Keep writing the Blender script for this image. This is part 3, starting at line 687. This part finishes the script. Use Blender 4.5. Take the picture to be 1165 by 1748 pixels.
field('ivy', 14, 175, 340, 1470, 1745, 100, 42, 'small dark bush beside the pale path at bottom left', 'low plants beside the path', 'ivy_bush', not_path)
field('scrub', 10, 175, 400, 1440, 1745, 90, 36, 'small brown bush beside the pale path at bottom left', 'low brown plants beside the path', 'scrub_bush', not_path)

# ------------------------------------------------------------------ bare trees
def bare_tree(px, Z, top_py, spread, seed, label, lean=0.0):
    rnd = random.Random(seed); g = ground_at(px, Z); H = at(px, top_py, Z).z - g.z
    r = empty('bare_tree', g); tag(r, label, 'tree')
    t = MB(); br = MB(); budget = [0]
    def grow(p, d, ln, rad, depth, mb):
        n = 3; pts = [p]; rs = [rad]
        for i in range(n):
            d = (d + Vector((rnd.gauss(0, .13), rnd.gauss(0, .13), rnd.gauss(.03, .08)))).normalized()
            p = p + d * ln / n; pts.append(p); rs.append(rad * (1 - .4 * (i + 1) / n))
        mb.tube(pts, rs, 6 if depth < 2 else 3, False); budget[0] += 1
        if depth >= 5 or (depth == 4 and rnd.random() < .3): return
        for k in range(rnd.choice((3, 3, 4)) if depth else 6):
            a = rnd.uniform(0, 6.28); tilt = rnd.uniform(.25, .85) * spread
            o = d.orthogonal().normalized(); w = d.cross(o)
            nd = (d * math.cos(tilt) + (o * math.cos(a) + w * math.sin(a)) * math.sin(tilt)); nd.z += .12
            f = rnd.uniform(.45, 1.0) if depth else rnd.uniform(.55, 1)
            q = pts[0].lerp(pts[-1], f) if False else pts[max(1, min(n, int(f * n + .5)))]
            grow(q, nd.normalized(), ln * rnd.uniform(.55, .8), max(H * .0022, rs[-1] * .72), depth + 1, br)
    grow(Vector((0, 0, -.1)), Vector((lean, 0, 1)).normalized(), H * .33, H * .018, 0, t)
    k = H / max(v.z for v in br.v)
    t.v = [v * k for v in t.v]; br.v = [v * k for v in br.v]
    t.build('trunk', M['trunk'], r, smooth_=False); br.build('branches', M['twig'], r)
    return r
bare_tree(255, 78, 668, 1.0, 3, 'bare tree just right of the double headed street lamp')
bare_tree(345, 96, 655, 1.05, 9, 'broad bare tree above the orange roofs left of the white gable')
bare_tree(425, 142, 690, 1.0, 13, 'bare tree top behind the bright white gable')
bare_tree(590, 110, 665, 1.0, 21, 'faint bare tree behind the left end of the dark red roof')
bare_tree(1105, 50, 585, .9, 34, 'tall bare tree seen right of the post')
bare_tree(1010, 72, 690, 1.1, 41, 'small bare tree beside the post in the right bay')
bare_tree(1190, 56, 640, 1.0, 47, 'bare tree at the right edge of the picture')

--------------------

▸ **What you will do**
Output the data above exactly, please, line for line.

▸ **Written reply**
Keep writing the Blender script for this image. This is part 3, starting at line 687. This part finishes the script. Use Blender 4.5. Take the picture to be 1165 by 1748 pixels.
field('ivy', 14, 175, 340, 1470, 1745, 100, 42, 'small dark bush beside the pale path at bottom left', 'low plants beside the path', 'ivy_bush', not_path)
field('scrub', 10, 175, 400, 1440, 1745, 90, 36, 'small brown bush beside the pale path at bottom left', 'low brown plants beside the path', 'scrub_bush', not_path)

# ------------------------------------------------------------------ bare trees
def bare_tree(px, Z, top_py, spread, seed, label, lean=0.0):
    rnd = random.Random(seed); g = ground_at(px, Z); H = at(px, top_py, Z).z - g.z
    r = empty('bare_tree', g); tag(r, label, 'tree')
    t = MB(); br = MB(); budget = [0]
    def grow(p, d, ln, rad, depth, mb):
        n = 3; pts = [p]; rs = [rad]
        for i in range(n):
            d = (d + Vector((rnd.gauss(0, .13), rnd.gauss(0, .13), rnd.gauss(.03, .08)))).normalized()
            p = p + d * ln / n; pts.append(p); rs.append(rad * (1 - .4 * (i + 1) / n))
        mb.tube(pts, rs, 6 if depth < 2 else 3, False); budget[0] += 1
        if depth >= 5 or (depth == 4 and rnd.random() < .3): return
        for k in range(rnd.choice((3, 3, 4)) if depth else 6):
            a = rnd.uniform(0, 6.28); tilt = rnd.uniform(.25, .85) * spread
            o = d.orthogonal().normalized(); w = d.cross(o)
            nd = (d * math.cos(tilt) + (o * math.cos(a) + w * math.sin(a)) * math.sin(tilt)); nd.z += .12
            f = rnd.uniform(.45, 1.0) if depth else rnd.uniform(.55, 1)
            q = pts[0].lerp(pts[-1], f) if False else pts[max(1, min(n, int(f * n + .5)))]
            grow(q, nd.normalized(), ln * rnd.uniform(.55, .8), max(H * .0022, rs[-1] * .72), depth + 1, br)
    grow(Vector((0, 0, -.1)), Vector((lean, 0, 1)).normalized(), H * .33, H * .018, 0, t)
    k = H / max(v.z for v in br.v)
    t.v = [v * k for v in t.v]; br.v = [v * k for v in br.v]
    t.build('trunk', M['trunk'], r, smooth_=False); br.build('branches', M['twig'], r)
    return r
bare_tree(255, 78, 668, 1.0, 3, 'bare tree just right of the double headed street lamp')
bare_tree(345, 96, 655, 1.05, 9, 'broad bare tree above the orange roofs left of the white gable')
bare_tree(425, 142, 690, 1.0, 13, 'bare tree top behind the bright white gable')
bare_tree(590, 110, 665, 1.0, 21, 'faint bare tree behind the left end of the dark red roof')
bare_tree(1105, 50, 585, .9, 34, 'tall bare tree seen right of the post')
bare_tree(1010, 72, 690, 1.1, 41, 'small bare tree beside the post in the right bay')
bare_tree(1190, 56, 640, 1.0, 47, 'bare tree at the right edge of the picture')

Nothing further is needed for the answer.